Re: Smart matching is experimental/depreciated in 5.18 - recommendations?
by LanX (Canon) on Jun 17, 2013 at 20:53 UTC
    I prefer good old for-if over given-when constructs, since I never really trusted ~~

    You just have to add next at the end of each case to avoid fall-through.

    See following thread for details:

    Understanding the benefit of Given/When ...

    FWIW I wouldn't miss most of smart-match, except the in feature to test scalar inclusion in a list.

    $scalar ~~ [ LIST ]

    seems like I need to abstract it into an in function for future compatibility...

    Cheers Rolf

    ( addicted to the Perl Programming Language)

      > You just have to add next at the end of each case to avoid fall-through.

      or use classic elsif chains

      $\="\n"; for (qw/abc foo bar 42 unknown/) { if (/^abc$/) { print 'abc'; } elsif (/^(foo|bar)$/) { print "foo bar"; } elsif ( $_ eq 42 ) { print "42"; } else { print "default: $_"; } } __END__ abc foo bar foo bar 42 default: unknown

      if you don't like regex define a sub in to do the test

      $\="\n"; sub in { $_ ~~ $_[0] } for (qw/abc foo bar 42 unknown/) { if ( in ['abc']) { print 'abc'; } elsif ( in [qw/foo bar/] ) { print "foo bar"; } elsif ( in [42] ) { print "42"; } else { print "default: $_"; } } __END__ abc foo bar foo bar 42 default: unknown

      since the smart match is abstracted away you have maximum freedom to change/fallback implementation of in to regex or even a memoized hash.

      Cheers Rolf

      ( addicted to the Perl Programming Language)

Re: Smart matching is experimental/depreciated in 5.18 - recommendations?
by ikegami (Pope) on Jun 17, 2013 at 20:54 UTC

    Let's start with some background as to what's going on.

    There are problems with the implementation. The decision of what any given TYPE ~~ TYPE should do is most often unobvious, inconsistent and/or disputed. The idea isn't to remove smart matching; it's to fix it.

    Specifically, ~~ will be greatly simplified, as you can see in a proposal by the 5.18 pumpking. Decisions as to how two things should match will be done with helpers such as those that already exist in Smart::Match.

    ... ~~ any(...)

    Much more readable, much more flexible (fully extensible), and solves a number of problems (such as "When should X be considered a number, and when should it be considered a string?").
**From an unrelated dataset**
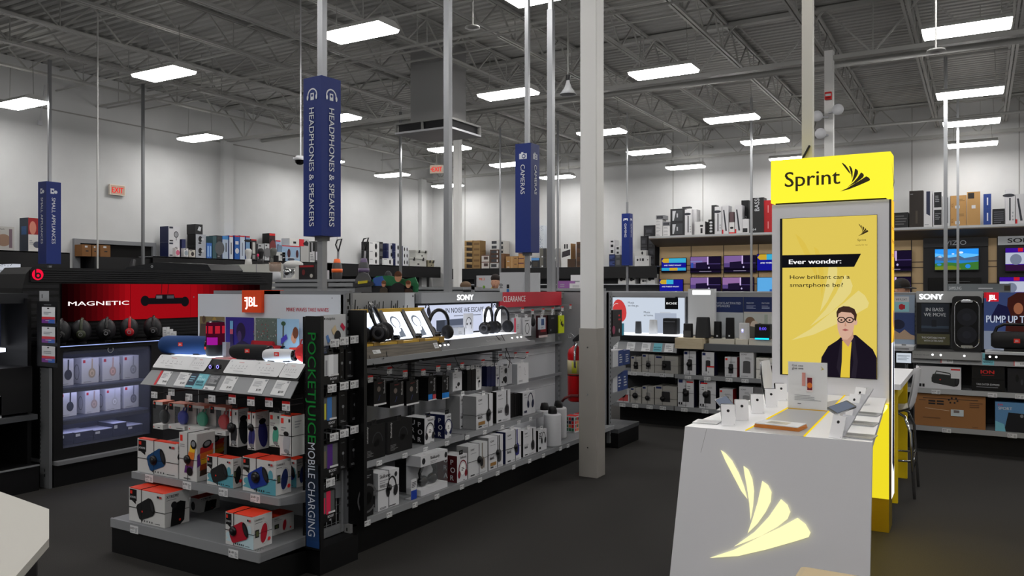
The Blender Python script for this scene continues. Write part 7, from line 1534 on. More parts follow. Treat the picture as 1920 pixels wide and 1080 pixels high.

    So, if you like the feel of given+when, I recommend that you use experimental to disable the warnings and convert your code to use Smart::Match. Smart::Match uses overloaded objects and/or code refs, and that will continue to be supported. I'm hopeful that Smart::Match will be updated if necessary should the details change.

Re: Smart matching is experimental/depreciated in 5.18 - recommendations?
by LanX (Canon) on Jun 17, 2013 at 21:51 UTC
    FWIW if performance matters and string equality is sufficient you can use goto EXPR

    $\="\n"; for my $foo (qw/abc foo bar 42 unknown/) { eval {goto "_$foo"} or do { print "default"; next; }; _abc: print 'abc'; next; _foo: ; _bar: print "foo bar"; next; _42: print "42"; next; } __END__ abc foo bar foo bar 42 default

    plz note, leading underscores only needed for numeric cases...

    I don't recommend this over simple if/elsif constructs if performance doesn't matter.

    Cheers Rolf

    ( addicted to the Perl Programming Language)

Re: Smart matching is experimental/depreciated in 5.18 - recommendations?
by kcott (Abbot) on Jun 18, 2013 at 14:03 UTC

    G'day coolmichael,

    Another potential option is to use nested ternary (?:) operators. Here's an example using your "Mostly the given/whens look like this" construct:

    $ perl -Mstrict -Mwarnings -E ' use 5.018; no if $] >= 5.018, warnings => "experimental::smartmatch"; my @tests = qw{abc bar def foo}; say "*** Using given/when ***"; for my $foo (@tests) { given ($foo) { when ("abc") { say "$foo = exact match" } when (["foo", "bar"]) { say "$foo = list match" } default { say "$foo = no match" } } } say "*** Using nested ternary ***"; for my $foo (@tests) { say "$foo = ", ( $foo eq "abc" ? "exact" : grep($foo eq $_, ("foo", "bar")) ? "list" : "no" ), " match"; } ' *** Using given/when *** abc = exact match bar = list match def = no match foo = list match *** Using nested ternary *** abc = exact match bar = list match def = no match foo = list match

    Update: s/-Mstrict -Mstrict/-Mstrict -Mwarnings/

    -- Ken

Re: Smart matching is experimental/depreciated in 5.18 - recommendations?
by sundialsvc4 (Monsignor) on Jun 18, 2013 at 17:52 UTC

    What I would do, frankly, is to replace that code with something else, and not use that “sugary” feature again.   Probably, I would simply use a if..elsif..else chain.   Another technique is to set up a hash-table containing code references to handler subroutines, if you really needed to.   I have shunned the use of the feature because it really does not add semantic meaning to the language, and now, to hear that it is “subject to big changes or maybe even going away,” I would feel justified in that cautious decision.   (Gee, that didn’t last long.)   Long-term maintainable code should be averse to the blowing wind of passing fancies.